By Chuck Mikolajczak
NEW YORK (Reuters) - U.S. stocks inched higher on Thursday and the S&P reached a record high, lifted by data pointing to steady improvement in the economy, as investors awaited the start of a meeting of top central bankers and economists in Jackson Hole, Wyoming.
Policymakers are due to discuss the labor markets of major economies at the Aug. 21-23 meeting, with U.S. Federal Reserve Chair Janet Yellen scheduled to speak Friday. Investors will peruse officials' remarks for clues on the timing of an interest rate hike.
A flurry of U.S. economic data, including a rise in home resales to a 10-month high and a decline in initial jobless claims, pointed to an economy that continues to slowly gain strength.
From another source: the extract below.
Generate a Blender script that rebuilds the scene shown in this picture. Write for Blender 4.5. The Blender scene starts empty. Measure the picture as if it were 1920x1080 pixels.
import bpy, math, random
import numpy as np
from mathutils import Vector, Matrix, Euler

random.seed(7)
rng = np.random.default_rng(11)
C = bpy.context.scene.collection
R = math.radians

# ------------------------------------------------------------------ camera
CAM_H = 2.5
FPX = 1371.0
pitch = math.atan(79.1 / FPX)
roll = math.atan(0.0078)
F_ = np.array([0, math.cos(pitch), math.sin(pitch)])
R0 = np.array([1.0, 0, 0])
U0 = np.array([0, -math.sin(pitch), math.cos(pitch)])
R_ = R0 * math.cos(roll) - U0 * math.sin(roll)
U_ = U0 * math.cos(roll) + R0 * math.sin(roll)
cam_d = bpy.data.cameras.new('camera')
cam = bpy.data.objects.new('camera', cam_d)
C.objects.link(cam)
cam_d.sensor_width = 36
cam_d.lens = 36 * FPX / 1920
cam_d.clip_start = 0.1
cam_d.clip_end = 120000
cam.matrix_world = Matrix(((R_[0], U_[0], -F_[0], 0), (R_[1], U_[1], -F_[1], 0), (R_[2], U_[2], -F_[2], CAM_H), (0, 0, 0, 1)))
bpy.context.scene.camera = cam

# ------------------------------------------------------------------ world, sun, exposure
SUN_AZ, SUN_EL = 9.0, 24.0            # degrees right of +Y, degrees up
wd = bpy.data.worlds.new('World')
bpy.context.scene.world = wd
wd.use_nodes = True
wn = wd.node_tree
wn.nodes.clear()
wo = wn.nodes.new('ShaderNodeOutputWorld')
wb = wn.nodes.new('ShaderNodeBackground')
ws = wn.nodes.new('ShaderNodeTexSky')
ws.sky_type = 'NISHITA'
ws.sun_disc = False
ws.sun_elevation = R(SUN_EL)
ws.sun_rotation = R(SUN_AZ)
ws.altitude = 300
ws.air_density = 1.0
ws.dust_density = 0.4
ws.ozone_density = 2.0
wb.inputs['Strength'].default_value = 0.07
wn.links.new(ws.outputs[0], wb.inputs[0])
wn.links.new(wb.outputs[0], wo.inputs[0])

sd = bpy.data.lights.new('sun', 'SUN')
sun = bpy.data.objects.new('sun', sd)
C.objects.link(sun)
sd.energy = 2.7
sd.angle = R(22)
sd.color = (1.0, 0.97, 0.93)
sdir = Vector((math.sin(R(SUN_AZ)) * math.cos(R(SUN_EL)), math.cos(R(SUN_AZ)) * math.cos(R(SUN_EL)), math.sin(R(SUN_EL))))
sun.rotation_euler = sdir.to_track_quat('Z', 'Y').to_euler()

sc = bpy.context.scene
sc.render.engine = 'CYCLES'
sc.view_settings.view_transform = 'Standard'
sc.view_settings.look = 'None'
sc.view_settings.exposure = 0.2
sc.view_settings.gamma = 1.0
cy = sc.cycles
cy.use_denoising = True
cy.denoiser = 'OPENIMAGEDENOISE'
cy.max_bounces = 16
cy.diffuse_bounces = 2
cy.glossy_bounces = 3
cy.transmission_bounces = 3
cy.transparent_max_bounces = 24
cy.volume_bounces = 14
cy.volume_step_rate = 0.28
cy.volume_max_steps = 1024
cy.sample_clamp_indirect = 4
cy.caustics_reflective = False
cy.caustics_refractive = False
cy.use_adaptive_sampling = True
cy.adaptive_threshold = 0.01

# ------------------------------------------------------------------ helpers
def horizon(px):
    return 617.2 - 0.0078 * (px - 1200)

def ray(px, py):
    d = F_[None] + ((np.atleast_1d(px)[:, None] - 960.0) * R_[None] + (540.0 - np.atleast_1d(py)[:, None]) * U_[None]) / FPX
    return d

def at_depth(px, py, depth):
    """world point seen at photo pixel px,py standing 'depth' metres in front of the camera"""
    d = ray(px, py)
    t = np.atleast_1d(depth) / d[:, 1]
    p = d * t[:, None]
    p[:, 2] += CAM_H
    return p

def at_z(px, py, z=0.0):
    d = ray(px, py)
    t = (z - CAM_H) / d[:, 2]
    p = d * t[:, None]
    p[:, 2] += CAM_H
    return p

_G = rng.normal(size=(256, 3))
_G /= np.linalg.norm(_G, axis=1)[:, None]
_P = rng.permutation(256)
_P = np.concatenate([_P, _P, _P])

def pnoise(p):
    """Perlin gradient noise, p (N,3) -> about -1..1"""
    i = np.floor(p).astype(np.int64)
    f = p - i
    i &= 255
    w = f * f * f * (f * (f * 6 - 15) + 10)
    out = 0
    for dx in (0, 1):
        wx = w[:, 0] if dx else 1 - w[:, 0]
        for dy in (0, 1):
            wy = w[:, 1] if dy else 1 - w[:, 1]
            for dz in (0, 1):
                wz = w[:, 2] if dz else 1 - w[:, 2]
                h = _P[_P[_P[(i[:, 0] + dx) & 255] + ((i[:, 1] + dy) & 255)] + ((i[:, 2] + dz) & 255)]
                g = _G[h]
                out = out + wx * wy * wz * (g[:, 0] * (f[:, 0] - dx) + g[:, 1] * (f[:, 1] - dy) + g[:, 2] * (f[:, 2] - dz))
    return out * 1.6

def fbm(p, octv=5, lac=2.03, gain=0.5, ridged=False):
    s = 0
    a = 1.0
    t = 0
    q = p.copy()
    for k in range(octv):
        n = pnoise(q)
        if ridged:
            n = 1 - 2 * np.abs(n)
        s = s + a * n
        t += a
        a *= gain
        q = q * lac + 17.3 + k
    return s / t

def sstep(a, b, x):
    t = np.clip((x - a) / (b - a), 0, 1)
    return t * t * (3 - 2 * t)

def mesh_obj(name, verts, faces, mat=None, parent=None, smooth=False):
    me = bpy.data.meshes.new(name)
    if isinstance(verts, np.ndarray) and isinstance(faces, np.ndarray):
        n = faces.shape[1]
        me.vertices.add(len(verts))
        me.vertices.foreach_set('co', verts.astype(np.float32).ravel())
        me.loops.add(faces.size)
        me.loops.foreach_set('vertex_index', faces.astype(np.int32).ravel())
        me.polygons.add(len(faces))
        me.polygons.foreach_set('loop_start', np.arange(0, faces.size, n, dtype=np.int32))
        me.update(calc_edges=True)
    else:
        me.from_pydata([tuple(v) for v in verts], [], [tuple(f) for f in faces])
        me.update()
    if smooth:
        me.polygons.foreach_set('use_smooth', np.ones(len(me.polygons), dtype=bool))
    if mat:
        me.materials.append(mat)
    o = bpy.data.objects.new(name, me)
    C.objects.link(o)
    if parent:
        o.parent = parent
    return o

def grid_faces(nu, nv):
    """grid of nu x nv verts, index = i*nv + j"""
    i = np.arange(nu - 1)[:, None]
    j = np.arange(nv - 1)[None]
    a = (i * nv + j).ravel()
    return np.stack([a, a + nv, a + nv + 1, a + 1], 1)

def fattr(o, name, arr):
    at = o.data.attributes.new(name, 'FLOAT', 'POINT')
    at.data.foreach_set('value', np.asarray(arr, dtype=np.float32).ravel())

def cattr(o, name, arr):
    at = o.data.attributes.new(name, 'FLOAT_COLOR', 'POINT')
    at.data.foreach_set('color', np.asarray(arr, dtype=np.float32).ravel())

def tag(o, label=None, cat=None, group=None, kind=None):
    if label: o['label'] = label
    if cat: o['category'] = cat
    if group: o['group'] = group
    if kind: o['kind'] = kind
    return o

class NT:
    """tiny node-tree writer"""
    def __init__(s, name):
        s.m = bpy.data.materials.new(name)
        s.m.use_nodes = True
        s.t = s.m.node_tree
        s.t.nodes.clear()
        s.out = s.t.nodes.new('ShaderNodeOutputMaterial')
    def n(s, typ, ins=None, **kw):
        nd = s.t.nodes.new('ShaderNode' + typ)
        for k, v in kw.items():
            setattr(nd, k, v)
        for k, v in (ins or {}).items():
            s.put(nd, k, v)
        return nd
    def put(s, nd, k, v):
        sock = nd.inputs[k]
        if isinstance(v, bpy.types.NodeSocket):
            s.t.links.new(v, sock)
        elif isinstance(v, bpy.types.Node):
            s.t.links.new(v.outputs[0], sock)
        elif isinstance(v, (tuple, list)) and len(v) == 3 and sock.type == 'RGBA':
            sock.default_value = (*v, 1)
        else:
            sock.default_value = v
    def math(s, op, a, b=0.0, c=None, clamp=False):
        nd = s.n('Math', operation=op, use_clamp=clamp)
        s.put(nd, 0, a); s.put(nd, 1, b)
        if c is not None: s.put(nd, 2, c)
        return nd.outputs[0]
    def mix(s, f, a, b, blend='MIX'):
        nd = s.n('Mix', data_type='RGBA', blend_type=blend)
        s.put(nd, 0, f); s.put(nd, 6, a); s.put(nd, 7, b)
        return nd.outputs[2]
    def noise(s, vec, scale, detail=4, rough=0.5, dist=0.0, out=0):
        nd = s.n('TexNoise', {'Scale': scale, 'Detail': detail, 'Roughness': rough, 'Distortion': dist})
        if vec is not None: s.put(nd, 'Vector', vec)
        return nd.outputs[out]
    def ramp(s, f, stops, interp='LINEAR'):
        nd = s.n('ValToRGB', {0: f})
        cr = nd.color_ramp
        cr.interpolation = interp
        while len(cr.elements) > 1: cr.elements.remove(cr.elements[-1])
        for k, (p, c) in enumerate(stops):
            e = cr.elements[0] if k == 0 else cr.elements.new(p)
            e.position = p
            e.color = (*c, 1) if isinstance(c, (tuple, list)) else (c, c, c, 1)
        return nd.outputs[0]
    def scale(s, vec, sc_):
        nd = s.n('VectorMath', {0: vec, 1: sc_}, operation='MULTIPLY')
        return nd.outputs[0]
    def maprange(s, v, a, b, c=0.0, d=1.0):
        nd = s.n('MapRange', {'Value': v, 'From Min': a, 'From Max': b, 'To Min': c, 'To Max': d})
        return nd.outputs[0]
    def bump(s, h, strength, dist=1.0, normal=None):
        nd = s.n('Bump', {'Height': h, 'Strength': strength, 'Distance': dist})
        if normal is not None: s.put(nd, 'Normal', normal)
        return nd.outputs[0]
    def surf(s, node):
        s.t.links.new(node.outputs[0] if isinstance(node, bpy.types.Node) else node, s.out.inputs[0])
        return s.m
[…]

"It seems that conditions reflect the best of all worlds - U.S. economic growth that is neither too slow, which would put pressure on earnings - nor too fast, implying inflationary pressures which could lead to (price-to-earnings ratio) contraction and possibly accelerate the Fed's move towards higher interest rates," said Terry Sandven, chief equity strategist at U.S. Bank Wealth Management in Minneapolis.
The Dow Jones industrial average rose 69.56 points or 0.41 percent, to 17,048.69, the S&P 500 gained 4.34 points or 0.22 percent, to 1,990.85 and the Nasdaq Composite dropped 3.65 points or 0.08 percent, to 4,522.83.
Technology shares advanced, with Hewlett-Packard gaining 4.7 percent to $36.76 after posting a surprise increase in quarterly revenue. Ebay shares jumped 4.7 percent to $55.91 on a report the company was mulling spinning off its PayPal unit as soon as next year. The S&P technology index added 0.4 percent.
Family Dollar Stores Inc rejected Dollar General Corp's $8.95 billion acquisition offer, citing antitrust concerns, and reaffirmed its support for a buyout offer from Dollar Tree Inc.
Family Dollar shares shed 0.3 percent to $79.55 and Dollar General dipped 0.3 percent to $63.54. Dollar Tree also reported quarterly results and fell 1.1 percent to $54.41.
Sears Holdings tumbled 7.7 percent to $33.19, putting it on track for its biggest percentage drop since January, after the owner of Sears department stores and the Kmart discount chain reported a ninth straight quarterly loss and said it might close more stores than planned this year.